19. A method comprising:

providing a memory pool configured with memory resources and service read and write requests to the memory resources, wherein the memory pool is accessible by a plurality of multi-CPU-socket chassis, including a first multi-CPU-socket chassis comprising (i) a plurality of processing units connected to a plurality of sockets, including a first processing unit and (ii) a plurality of local memories, including a first local memory;

allocating a memory resource from the first local memory for a computing process, wherein the allocated memory resource is accessible by each of the plurality of processing units of the first multi-CPU-socket chassis;

tracking accesses to the allocated memory resource by the plurality of processing units; and

migrating the allocated memory resource to the memory pool based on a number of tracked accesses, wherein the migrated allocated memory resource in the memory pool is directly accessible by the plurality of processing units without an access request being presented to the first processing unit.

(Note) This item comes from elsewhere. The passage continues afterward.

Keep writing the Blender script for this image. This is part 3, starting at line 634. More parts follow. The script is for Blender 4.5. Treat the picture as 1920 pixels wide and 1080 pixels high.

20. The method of claim 19, wherein each of the plurality of sockets is connected to the memory pool via a Compute Express Link (CXL).

21. A method comprising:

providing a memory pool configured with memory resources and service read and write requests to the memory resources, wherein the memory pool is accessible by a plurality of multi-CPU-socket chassis, including a first multi-CPU-socket chassis comprising (i) a plurality of processing units connected to a plurality of sockets, including a first processing unit and (ii) a plurality of local memories, including a first local memory;

allocating a memory resource from the first local memory for a computing process; and

writing to the allocated memory resource of the memory pool based on the computing process, wherein the allocated memory resource in the memory pool is directly and natively accessible by the plurality of processing units without an access request being presented to one of the processing units.